The acting here is powerful stuff, even if the story, as a whole, doesn’t quite display as much power as its subject demands. The often subdued Wan Hanafi Su totally surprises here with a performance of steely, yet understated dominance, and he really is the star of the film. Firdaus Rahman is equally impactful with quiet, suppressed anger and a head full of conflicted thoughts. It’s performances that are great to watch, and so captivating that you anticipate every meeting and interaction between the two leads.

However, the promise of a full exploration of capital punishment isn’t quite fulfilled. Aiman, a young correctional officer, hatches a plan to meet the hangman who executed his father many years ago. His motive is never made explicit, and whatever suggestions and implications there may have been certainly didn’t quite reach me.

As Boo tries to get us to sympathise and empathise, with the slow revelation of who Aiman really is, and a couple of poignant scenes of men on death row, he doesn’t quite pull off the emotional engagement as effectively as he does the dramatic pull. By the end of the film, the strange irony dealt into the story that comes off more as a clever plot device, largely negates the promise of the beginning.

And by the end, the director’s intention of leaving it open to the audience to draw their own conclusions also leaves too much unresolved.

 

ROGUE ONE: A STAR WARS STORY

Rogue One: A Star Wars Story Darth Vader Photo credit: Lucasfilm/ILM ©2016 Lucasfilm Ltd. All Rights Reserved.

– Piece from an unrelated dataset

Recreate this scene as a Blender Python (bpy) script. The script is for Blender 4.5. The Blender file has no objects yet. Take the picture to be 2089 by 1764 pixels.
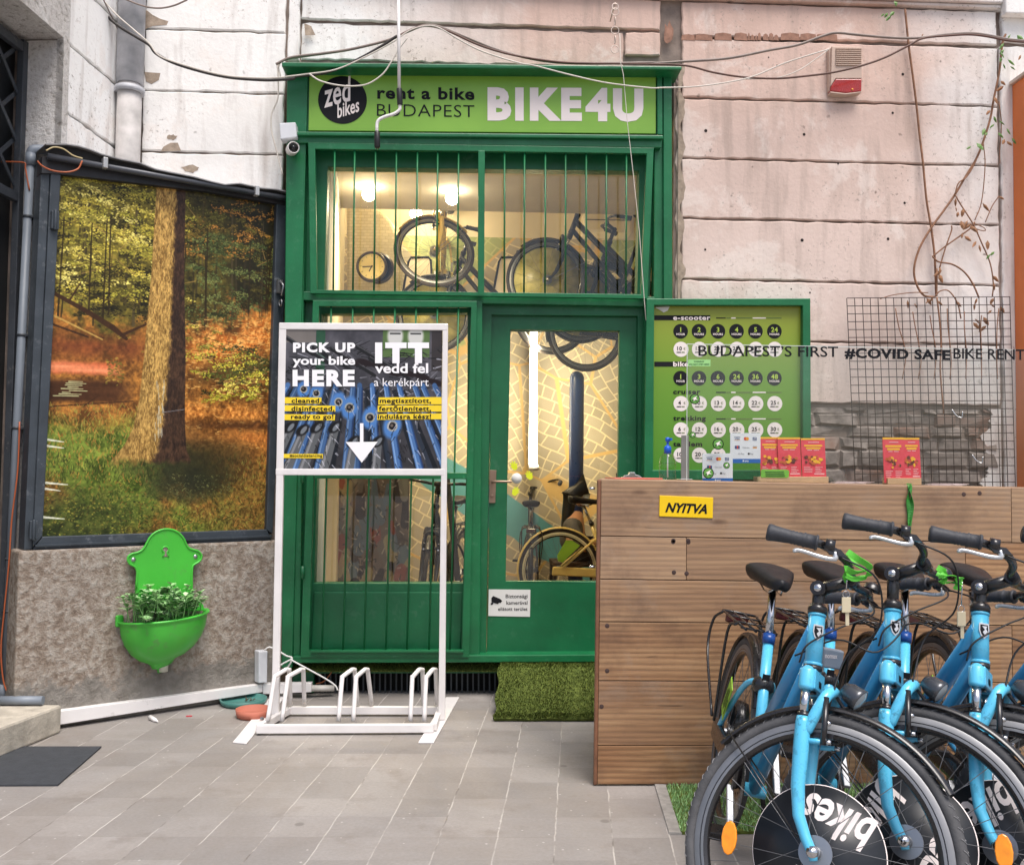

Rogue One, despite all the hype, is a major Star Bore. I have no idea how Gareth Edwards managed to make a boring Star Wars movie when he has Darth Vader and Donnie Yen in it. I mean, Master Yip himself! Of course, it’s no surprise that Donnie was the highlight of the movie.

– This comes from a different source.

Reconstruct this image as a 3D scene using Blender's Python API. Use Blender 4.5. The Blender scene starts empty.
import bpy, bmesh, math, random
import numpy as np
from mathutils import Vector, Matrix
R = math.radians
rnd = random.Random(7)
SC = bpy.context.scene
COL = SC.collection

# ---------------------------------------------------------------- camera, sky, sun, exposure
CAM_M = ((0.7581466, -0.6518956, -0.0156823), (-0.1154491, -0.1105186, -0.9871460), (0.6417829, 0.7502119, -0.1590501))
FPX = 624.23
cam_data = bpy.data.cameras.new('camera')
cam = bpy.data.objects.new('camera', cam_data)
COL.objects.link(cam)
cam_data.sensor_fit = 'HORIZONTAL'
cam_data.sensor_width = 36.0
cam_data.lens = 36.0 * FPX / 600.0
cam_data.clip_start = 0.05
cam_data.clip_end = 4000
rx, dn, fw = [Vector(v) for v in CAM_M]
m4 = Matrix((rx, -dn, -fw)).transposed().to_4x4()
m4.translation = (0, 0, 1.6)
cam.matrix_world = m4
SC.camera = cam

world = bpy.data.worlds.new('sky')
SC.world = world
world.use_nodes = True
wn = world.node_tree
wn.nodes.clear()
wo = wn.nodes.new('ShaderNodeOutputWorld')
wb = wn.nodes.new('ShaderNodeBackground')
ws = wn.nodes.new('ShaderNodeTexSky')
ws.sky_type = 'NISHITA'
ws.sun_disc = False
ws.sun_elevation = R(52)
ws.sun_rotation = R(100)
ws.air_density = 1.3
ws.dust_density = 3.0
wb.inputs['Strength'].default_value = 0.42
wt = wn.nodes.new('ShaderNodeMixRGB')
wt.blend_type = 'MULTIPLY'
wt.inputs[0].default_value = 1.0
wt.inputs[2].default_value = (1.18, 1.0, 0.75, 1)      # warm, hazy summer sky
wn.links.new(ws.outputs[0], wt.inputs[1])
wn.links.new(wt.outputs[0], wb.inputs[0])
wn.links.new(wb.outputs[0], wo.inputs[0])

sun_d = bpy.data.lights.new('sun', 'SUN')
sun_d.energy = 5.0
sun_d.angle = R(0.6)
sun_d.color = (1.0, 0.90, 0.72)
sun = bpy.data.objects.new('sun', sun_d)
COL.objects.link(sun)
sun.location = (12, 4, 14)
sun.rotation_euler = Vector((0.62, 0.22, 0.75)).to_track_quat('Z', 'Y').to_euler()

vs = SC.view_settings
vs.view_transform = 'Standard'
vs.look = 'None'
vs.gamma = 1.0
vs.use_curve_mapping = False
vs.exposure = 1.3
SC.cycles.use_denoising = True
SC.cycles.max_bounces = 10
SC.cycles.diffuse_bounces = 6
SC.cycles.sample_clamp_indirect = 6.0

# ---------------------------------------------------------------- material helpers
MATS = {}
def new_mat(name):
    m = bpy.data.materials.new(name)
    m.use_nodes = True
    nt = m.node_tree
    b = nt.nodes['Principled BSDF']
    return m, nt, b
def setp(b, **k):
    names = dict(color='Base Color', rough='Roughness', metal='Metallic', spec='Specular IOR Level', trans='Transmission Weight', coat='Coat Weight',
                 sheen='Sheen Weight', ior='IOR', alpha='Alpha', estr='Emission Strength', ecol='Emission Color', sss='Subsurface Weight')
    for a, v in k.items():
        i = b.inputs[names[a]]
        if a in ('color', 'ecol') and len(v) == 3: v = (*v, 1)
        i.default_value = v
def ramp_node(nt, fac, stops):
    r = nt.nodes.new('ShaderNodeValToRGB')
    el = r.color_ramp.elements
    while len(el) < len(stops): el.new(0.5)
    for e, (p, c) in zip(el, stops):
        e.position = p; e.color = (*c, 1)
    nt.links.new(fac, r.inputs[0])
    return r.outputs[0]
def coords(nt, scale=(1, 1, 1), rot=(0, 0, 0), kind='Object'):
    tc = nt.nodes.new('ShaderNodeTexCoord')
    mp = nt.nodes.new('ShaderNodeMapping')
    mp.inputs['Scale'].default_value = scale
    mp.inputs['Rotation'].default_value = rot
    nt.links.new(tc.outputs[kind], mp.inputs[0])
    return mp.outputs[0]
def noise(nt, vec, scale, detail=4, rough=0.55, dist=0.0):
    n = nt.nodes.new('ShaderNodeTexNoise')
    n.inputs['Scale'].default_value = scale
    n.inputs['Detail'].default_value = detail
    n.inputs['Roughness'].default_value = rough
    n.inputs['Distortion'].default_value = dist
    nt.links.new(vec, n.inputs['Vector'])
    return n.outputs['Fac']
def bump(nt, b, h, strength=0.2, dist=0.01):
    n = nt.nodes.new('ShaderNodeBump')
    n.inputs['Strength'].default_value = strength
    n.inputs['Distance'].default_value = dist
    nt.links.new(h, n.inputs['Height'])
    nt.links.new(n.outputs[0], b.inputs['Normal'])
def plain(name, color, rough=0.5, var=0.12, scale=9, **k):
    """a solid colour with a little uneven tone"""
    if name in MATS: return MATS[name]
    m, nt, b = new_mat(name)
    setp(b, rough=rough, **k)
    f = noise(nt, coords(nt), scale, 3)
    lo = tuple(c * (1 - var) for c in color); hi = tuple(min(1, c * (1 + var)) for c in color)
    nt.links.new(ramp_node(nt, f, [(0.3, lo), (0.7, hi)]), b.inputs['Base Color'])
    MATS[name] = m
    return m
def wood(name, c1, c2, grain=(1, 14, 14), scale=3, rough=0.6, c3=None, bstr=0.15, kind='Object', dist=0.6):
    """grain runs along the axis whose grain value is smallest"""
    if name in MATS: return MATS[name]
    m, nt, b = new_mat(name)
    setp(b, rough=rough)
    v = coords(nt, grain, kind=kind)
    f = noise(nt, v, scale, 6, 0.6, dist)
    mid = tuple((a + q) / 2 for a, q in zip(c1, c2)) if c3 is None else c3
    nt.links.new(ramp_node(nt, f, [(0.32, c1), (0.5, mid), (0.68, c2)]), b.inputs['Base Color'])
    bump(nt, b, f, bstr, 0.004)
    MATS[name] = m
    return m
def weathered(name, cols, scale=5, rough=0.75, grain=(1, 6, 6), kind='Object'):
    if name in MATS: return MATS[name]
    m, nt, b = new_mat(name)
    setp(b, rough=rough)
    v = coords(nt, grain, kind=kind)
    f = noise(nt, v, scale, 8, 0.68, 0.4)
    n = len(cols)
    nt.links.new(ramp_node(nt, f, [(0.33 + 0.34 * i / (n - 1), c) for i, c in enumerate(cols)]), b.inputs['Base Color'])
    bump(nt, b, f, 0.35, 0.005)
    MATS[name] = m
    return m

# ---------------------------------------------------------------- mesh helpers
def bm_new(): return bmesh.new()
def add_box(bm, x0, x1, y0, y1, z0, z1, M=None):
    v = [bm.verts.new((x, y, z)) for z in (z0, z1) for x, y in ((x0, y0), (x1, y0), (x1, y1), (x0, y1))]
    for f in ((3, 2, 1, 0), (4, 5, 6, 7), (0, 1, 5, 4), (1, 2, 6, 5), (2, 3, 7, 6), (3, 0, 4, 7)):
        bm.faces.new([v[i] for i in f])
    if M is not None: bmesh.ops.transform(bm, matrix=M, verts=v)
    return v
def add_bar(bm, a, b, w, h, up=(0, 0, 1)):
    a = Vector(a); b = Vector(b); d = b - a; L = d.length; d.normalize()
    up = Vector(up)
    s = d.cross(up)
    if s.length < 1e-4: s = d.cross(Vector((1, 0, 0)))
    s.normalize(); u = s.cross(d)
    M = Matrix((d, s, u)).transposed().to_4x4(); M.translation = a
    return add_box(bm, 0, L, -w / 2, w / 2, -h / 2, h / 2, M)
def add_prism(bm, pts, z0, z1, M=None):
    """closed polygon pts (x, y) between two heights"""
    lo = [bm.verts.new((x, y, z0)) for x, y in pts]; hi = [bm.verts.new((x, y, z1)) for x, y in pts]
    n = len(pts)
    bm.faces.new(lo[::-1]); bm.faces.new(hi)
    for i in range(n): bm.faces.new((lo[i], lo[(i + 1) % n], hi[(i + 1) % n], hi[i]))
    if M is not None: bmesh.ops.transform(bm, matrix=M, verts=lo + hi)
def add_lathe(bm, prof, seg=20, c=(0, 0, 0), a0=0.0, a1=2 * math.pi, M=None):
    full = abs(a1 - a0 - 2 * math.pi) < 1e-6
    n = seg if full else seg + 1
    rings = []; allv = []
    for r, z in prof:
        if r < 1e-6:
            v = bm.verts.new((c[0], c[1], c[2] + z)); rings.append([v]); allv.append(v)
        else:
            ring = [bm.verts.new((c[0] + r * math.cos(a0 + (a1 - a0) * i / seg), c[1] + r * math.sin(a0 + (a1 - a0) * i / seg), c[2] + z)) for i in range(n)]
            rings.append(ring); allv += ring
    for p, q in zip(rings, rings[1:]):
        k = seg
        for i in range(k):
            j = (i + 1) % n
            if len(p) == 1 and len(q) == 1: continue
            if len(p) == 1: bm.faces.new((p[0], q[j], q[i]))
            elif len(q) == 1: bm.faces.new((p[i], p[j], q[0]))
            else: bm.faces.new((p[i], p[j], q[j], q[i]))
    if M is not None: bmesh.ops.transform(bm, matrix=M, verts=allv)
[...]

The makers of the new Star Wars movies seem to have forgotten or overlooked two very important things about the early Star Wars movies (and to some extent, the prequels, too).

1. The original trilogy was meant for kids, and was a barrel of fun, even when it got a bit serious and dark in The Empire Strikes Back. But now, everything has to be serious and dark (cue emotional piano tinkling). I’ve written about this before. And it begs repeating. Why does everything have to be so dark and serious? Why take away all the fun? In the original trilogy, the Rebels were the good guys who could do no wrong. The Empire was evil to the core. That’s it. Black and white (literally). That’s all the politics you need! But now, they have to make the Rebels morally ambiguous, like the CIA. Well, no thanks.

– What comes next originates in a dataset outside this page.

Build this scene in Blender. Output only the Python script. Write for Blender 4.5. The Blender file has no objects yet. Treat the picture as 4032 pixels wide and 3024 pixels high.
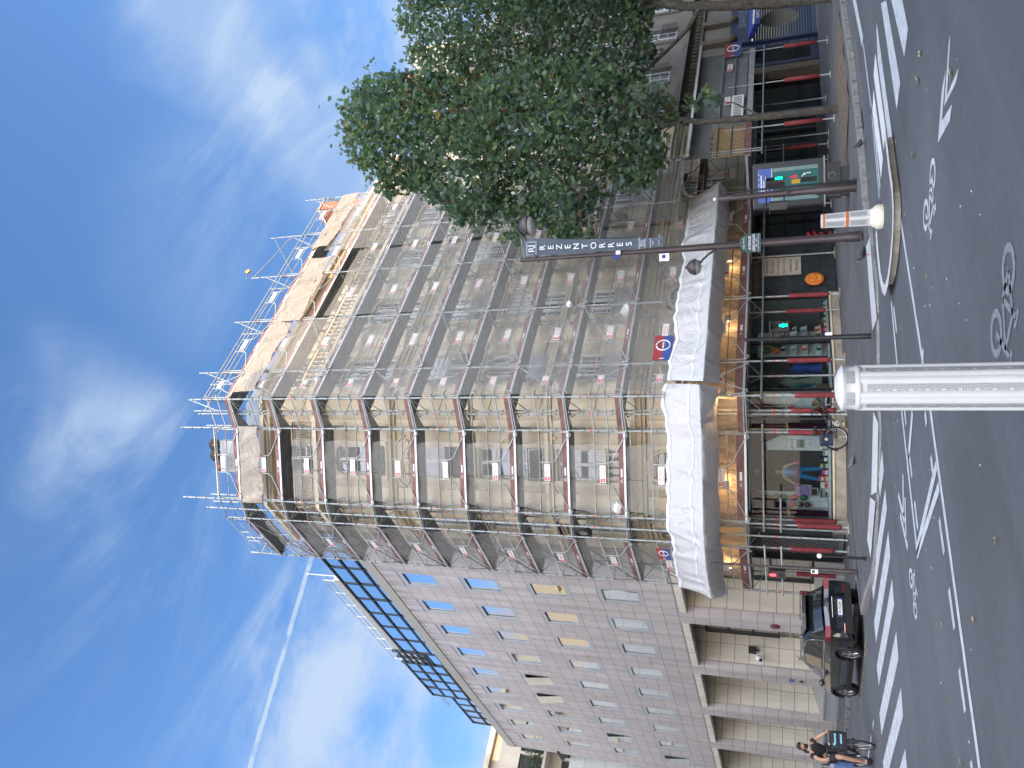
import bpy, bmesh, math, random
from mathutils import Vector as V, Matrix
R=math.radians; rnd=random.Random(7)
sc=bpy.context.scene; COL=sc.collection
# ---------------------------------------------------------------- materials
def nt(name):
    m=bpy.data.materials.new(name); m.use_nodes=True; n=m.node_tree; n.nodes.clear(); return m,n
def N(n,t,**k):
    o=n.nodes.new(t)
    for a,b in k.items():
        if a.startswith('i_'):
            o.inputs[a[2:].replace('_',' ')].default_value=b
        elif a=='idx':
            for i,v in b.items(): o.inputs[i].default_value=v
        else: setattr(o,a,b)
    return o
def L(n,a,b): n.links.new(a,b)
def c4(c): return (c[0],c[1],c[2],1)
def mat(name,col,rough=.6,metal=0.,var=.15,scale=2.5,bump=0.,bscale=60,spec=.5,alpha=1.,streak=0,col2=None,trans=0.,emit=None,es=0,coat=0.,world=False):
    m,n=nt(name)
    out=N(n,'ShaderNodeOutputMaterial'); p=N(n,'ShaderNodeBsdfPrincipled')
    p.inputs['Roughness'].default_value=rough; p.inputs['Metallic'].default_value=metal
    p.inputs['Specular IOR Level'].default_value=spec; p.inputs['Alpha'].default_value=alpha
    p.inputs['Coat Weight'].default_value=coat; p.inputs['Transmission Weight'].default_value=trans
    if emit: p.inputs['Emission Color'].default_value=c4(emit); p.inputs['Emission Strength'].default_value=es
    L(n,p.outputs[0],out.inputs[0])
    tc=N(n,'ShaderNodeTexCoord'); vec=tc.outputs['Object']
    if world: vec=N(n,'ShaderNodeNewGeometry').outputs['Position']
    if var>0 or col2:
        no=N(n,'ShaderNodeTexNoise',i_Scale=scale,i_Detail=6.,i_Roughness=.62)
        v=vec
        if streak:
            mp=N(n,'ShaderNodeMapping'); mp.inputs['Scale'].default_value=(1,1,1./streak); L(n,vec,mp.inputs[0]); v=mp.outputs[0]
        L(n,v,no.inputs['Vector'])
        r=N(n,'ShaderNodeValToRGB'); L(n,no.outputs['Fac'],r.inputs[0])
        a=[max(0,x*(1-var)) for x in col]; b=col2 or [min(1,x*(1+var)) for x in col]
        r.color_ramp.elements[0].position=.3; r.color_ramp.elements[1].position=.72
        r.color_ramp.elements[0].color=c4(a); r.color_ramp.elements[1].color=c4(b)
        L(n,r.outputs[0],p.inputs['Base Color'])
    else: p.inputs['Base Color'].default_value=c4(col)
    if bump:
        nb=N(n,'ShaderNodeTexNoise',i_Scale=float(bscale),i_Detail=5.); L(n,vec,nb.inputs['Vector'])
        bp=N(n,'ShaderNodeBump',i_Strength=bump,i_Distance=.02); L(n,nb.outputs['Fac'],bp.inputs['Height']); L(n,bp.outputs[0],p.inputs['Normal'])
    m['p']=p.name
    return m
def veil(name,col,op,scale=1.,lo=.5,trl=.5,bump=0.,bst=(1,1,1)):
    # sheet that lets part of the light straight through: mesh net or thin plastic film
    m,n=nt(name); out=N(n,'ShaderNodeOutputMaterial')
    d=N(n,'ShaderNodeBsdfDiffuse'); d.inputs[0].default_value=c4(col)
    tl=N(n,'ShaderNodeBsdfTranslucent'); tl.inputs[0].default_value=c4(col)
    ms=N(n,'ShaderNodeMixShader'); ms.inputs[0].default_value=trl; L(n,d.outputs[0],ms.inputs[1]); L(n,tl.outputs[0],ms.inputs[2])
    if bump:
        gg=N(n,'ShaderNodeNewGeometry'); mq=N(n,'ShaderNodeMapping'); mq.inputs['Scale'].default_value=bst; L(n,gg.outputs['Position'],mq.inputs[0]); nb=N(n,'ShaderNodeTexNoise',i_Scale=1.3,i_Detail=5.,i_Roughness=.5,i_Distortion=1.2); L(n,mq.outputs[0],nb.inputs['Vector'])
        rg=N(n,'ShaderNodeMath',operation='PINGPONG'); L(n,nb.outputs['Fac'],rg.inputs[0]); rg.inputs[1].default_value=.13
        bp=N(n,'ShaderNodeBump',i_Strength=bump,i_Distance=.5); L(n,rg.outputs[0],bp.inputs['Height']); L(n,bp.outputs[0],d.inputs['Normal']); L(n,bp.outputs[0],tl.inputs['Normal'])
    t=N(n,'ShaderNodeBsdfTransparent'); mx=N(n,'ShaderNodeMixShader')
    g=N(n,'ShaderNodeNewGeometry'); no=N(n,'ShaderNodeTexNoise',i_Scale=scale,i_Detail=4.); L(n,g.outputs['Position'],no.inputs['Vector'])
    mr=N(n,'ShaderNodeMapRange'); mr.inputs[1].default_value=.3; mr.inputs[2].default_value=.7; mr.inputs[3].default_value=op*lo; mr.inputs[4].default_value=op
    L(n,no.outputs['Fac'],mr.inputs[0]); L(n,mr.outputs[0],mx.inputs[0]); L(n,t.outputs[0],mx.inputs[1]); L(n,ms.outputs[0],mx.inputs[2]); L(n,mx.outputs[0],out.inputs[0])
    return m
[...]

2. And this is the most important. George Lucas always had surprises for us. A New Hope was something we had never seen before at the time of its release. Then Empire had an ice planet (ICE PLANET!!!), snow walkers, asteroids, Degobah, Yoda, Bespin Cloud City. Return of the Jedi had ewoks, Jabba the Hutt, and um, Princess Leia in a skimpy slave outfit. It was always about giving us something we’d never seen. But the new movies are mostly rehashes and “homages”. How many times do we need to see Vader choking someone with the Force? How many times do we need to hear “It’s a trap” and “I have a bad feeling about this”? How many dads need to die? Does having another amphibian admiral excite us? Would more AT-ATs make our pants feel tight? Yet another Death Star? Another desert planet (and this time with some racist undertones to boot, a place with a Middle Eastern-sounding name that’s a stronghold for religious extremists led by a dark-skinned head honcho)?

I’d suggest a trip back to the drawing board.